夜中に目が覚めた私は、とても弱気になっていた。テーブルの上に出しっ放しになっていた2リットルのお茶のペットボトルをコップについで何杯か飲み、それから何をしていたか、よく覚えていない。テレビをつければ今はW杯中だから、私はサッカー観戦が嫌いではないから、楽しめることはわかっているが、電源を入れる気は起きなかった。
私はひたすら自分の人生を悔いていたし、父母がやがて死んでしまうことが悲しくてしかたなかったし、時間がどんどん過ぎ去ってしまって取り返しがつかなくなってしまうことが恨めしくて仕方がなかった。
私は何年か前から自分の死というのは、痛いとかつらいとかしんどいというのはあるけれど、自分がなくなってしまうのだから、そういうのもどこかの時点で完全に消え去る、それよりも他人の、家族や大切な人が死んで行くことの方が余程つらい、と考えるようになったが、そういう考え方は、なんの慰めにもならなかった。

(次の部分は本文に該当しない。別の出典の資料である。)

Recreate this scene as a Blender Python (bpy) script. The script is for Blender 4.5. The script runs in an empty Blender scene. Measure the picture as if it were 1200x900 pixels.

やがて私は、自分の死も他人の死も別々のものではなく、誰かが死んだら、自分の何分の1かも、死んだことになる、みたいなことを考えた。
それから眠くなるまで本を読もうとおもい、途中で地震があり、やがて眠くなったので寝た。
翌朝はそういう暗い気持ちはなくなり、昼休みには昨夜の出来事を、冗談ぽく同僚に話したら「病んでるね」と笑ってくれた。